Year 11 student Alma Grabrel, whose family came from Sudan to Australia as refugees, said she agreed with the war because ‘if Saddam Hussein was not stopped he would have killed more people with his weapons of mass destruction, like the weapons he has actually tested in my country’.

Year 12 student Dean Bowen said if you had a loved one in the army going to war then of course you wouldn’t want a war going on because he/she might not return, but if we’re going to protect our way of life then it’s just becoming a case of kill or be killed.

‘One minute you’re on a high and you turn on the TV and the World Trade Centre is in flames, so we’ve got to put a stop to it.’

The students said they had been getting their information about the war from newspapers and television.
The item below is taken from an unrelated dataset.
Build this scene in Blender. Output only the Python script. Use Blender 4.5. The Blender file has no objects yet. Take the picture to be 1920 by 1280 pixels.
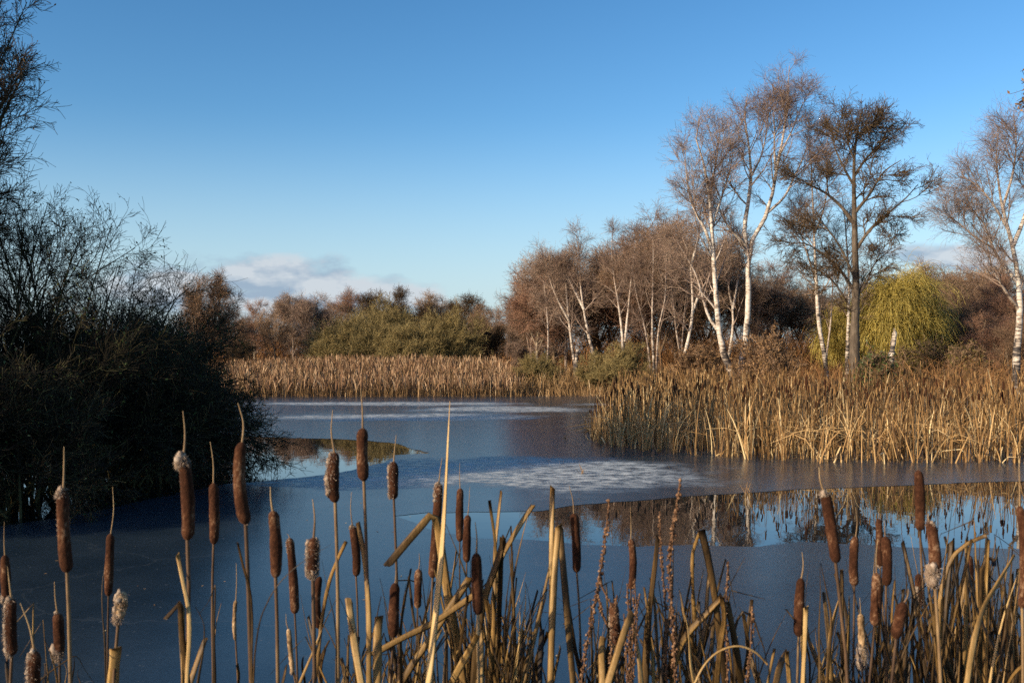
import bpy, math
import numpy as np
from mathutils import Vector
from mathutils.geometry import tessellate_polygon

rng = np.random.default_rng(11)
F, CX, HY, H = 1867.0, 960.0, 660.0, 2.1      # focal length (photo px), optical centre, horizon row, eye height (m)
SC = bpy.context.scene
COL = SC.collection


def P(px, py, d):
    return np.array([(px - CX) / F * d, d, H + (HY - py) / F * d])


def G(px, py, z=0.0):
    d = (H - z) * F / (py - HY)
    return np.array([(px - CX) / F * d, d])


def nrm(v):
    return v / np.maximum(np.linalg.norm(v, axis=-1, keepdims=True), 1e-9)


# ------------------------------------------------------------------ materials
def new_mat(name):
    m = bpy.data.materials.new(name)
    m.use_nodes = True
    nt = m.node_tree
    nt.nodes.clear()
    out = nt.nodes.new('ShaderNodeOutputMaterial')
    b = nt.nodes.new('ShaderNodeBsdfPrincipled')
    nt.links.new(b.outputs[0], out.inputs['Surface'])
    return m, nt, b


def nd(nt, typ, ins=None, **props):
    n = nt.nodes.new(typ)
    for k, v in props.items():
        setattr(n, k, v)
    for k, v in (ins or {}).items():
        s = n.inputs[k]
        if isinstance(v, bpy.types.NodeSocket):
            nt.links.new(v, s)
        else:
            s.default_value = v
    return n


def ramp(nt, fac, stops):
    n = nt.nodes.new('ShaderNodeValToRGB')
    el = n.color_ramp.elements
    while len(el) < len(stops):
        el.new(0.5)
    for e, (p, c) in zip(el, stops):
        e.position = p
        e.color = (*c, 1)
    nt.links.new(fac, n.inputs[0])
    return n.outputs[0]


def math_(nt, op, a, b=None, c=None, clamp=False):
    n = nt.nodes.new('ShaderNodeMath')
    n.operation = op
    n.use_clamp = clamp
    for i, v in enumerate((a, b, c)):
        if v is None:
            continue
        if isinstance(v, bpy.types.NodeSocket):
            nt.links.new(v, n.inputs[i])
        else:
            n.inputs[i].default_value = v
    return n.outputs[0]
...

After school they watched the news on television. Their friends were doing the same.

Curiously none said they were using the Internet to gather information.

‘It’s almost like watching a war movie at the moment,’ Dean said.

‘It’s like candy for the paparazzi,’ Kirby said.

‘They show you every single camera’s point of view and it’s hard to decipher what’s real and what’s just propaganda,’ she said.

But Ashlea said she believes there will be less war crimes committed by the US-led ‘coalition of the willing’ because of the television coverage.

‘In Vietnam, that picture of the little girl running naked and burnt, as soon as you see that picture you go, ‘oh my God’. Well America has to be very careful this time about that (committing war crimes).’

Student protesters didn’t get the backing of most of the group.

Andrew said the time for protesting was gone.

Once the war started the protests should have stopped, he said.

Dean went a step further.

‘They are just trouble-makers, out for a good time. They didn’t even know what they were protesting about some of them,’ Dean said.

‘The most you can do is pray for the soldiers instead of protesting and saying bring them back home.’

The group said they worried that Australia might become a target for terrorists.

‘They targeted Australians in the Bali attack because I think maybe they were trying to frighten us in that way,’ Dean said.

‘They could bomb us at any time and we wouldn’t be ready for it.’